If our need is to number our days by contrasting their shortness with the eternal nature of God, then our prayer to God is that He would teach us: “Teach us to number our days.” We will never learn that lesson in our own strength.
Teach us to number our days that we may get a heart of wisdom (Psalm 90: 12).
This verse is often treated as if it were a proverb that means, “Life is short, so live wisely.” But in the context of the whole psalm, it means much more than that, as we will see. It is a key part of a meditation on God and on living as the people of God.
In Hebrew, verse 12 begins with the words “to number our days.” This phrase picks up the theme of time that is so pervasive in this psalm. A reflection on time leads us to see how weak we are and how short our lives are: “You return man to dust and say, ‘Return, O children of man!’ … You sweep them away as with a flood; they are like a dream, like grass that is renewed in the morning: in the morning it flourishes and is renewed; in the evening it fades and withers… The years of our life are seventy, or even by reason of strength eighty; yet their span is but toil and trouble; they are soon gone, and we fly away” (vv. 3, 5–6, 10). Here, Psalm 90 shows its connection to the concerns of Psalm 89 about man’s frailty: “Remember how short my time is! For what vanity you have created all the children of man! What man can live and never see death? Who can deliver his soul from the power of Sheol?” (Ps. 89:47–48). Such realism about our weakness is the necessary foundation of any true wisdom. “O Lord, make me know my end and what is the measure of my days; let me know how fleeting I am” (Ps. 39:4).

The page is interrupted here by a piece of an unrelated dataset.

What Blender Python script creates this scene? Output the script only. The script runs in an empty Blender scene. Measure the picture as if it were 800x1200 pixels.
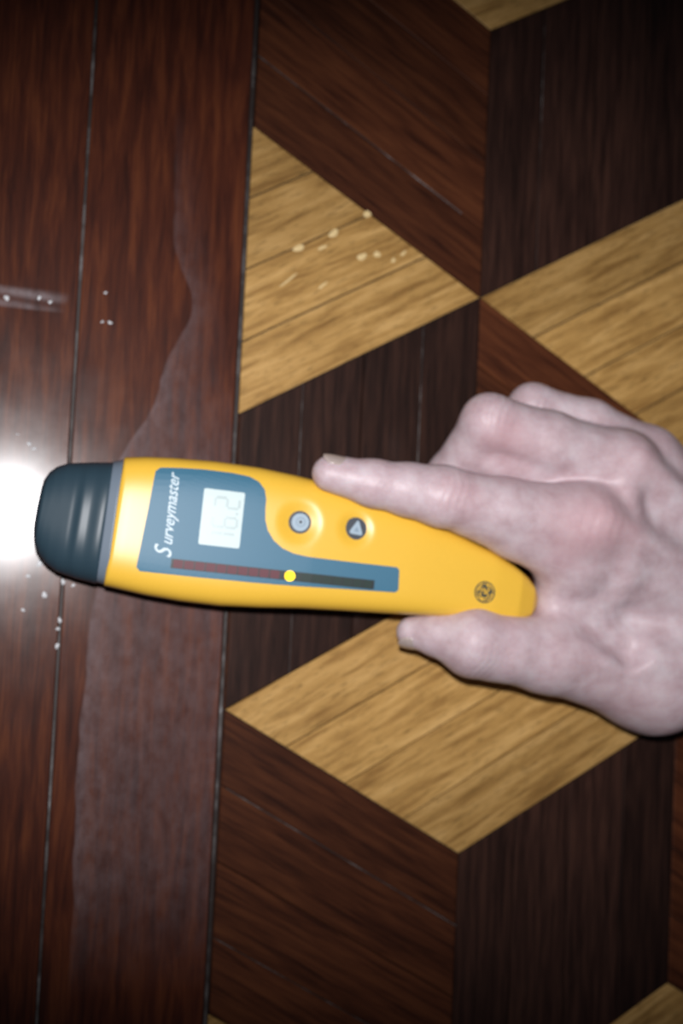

The shortness and weakness of human life are the fruit of sin and judgment in the world. The psalmist acknowledges that sin frankly, saying, “You have set our iniquities before you, our secret sins in the light of your presence” (Ps. 90:8). He knows that his holy God visits His judgment on sinners. “For all our days pass away under your wrath; we bring our years to an end like a sigh… . Who considers the power of your anger, and your wrath according to the fear of you?” (vv. 9, 11). It is surely frightening to think that God’s wrath will equal all the obedience that is due to Him.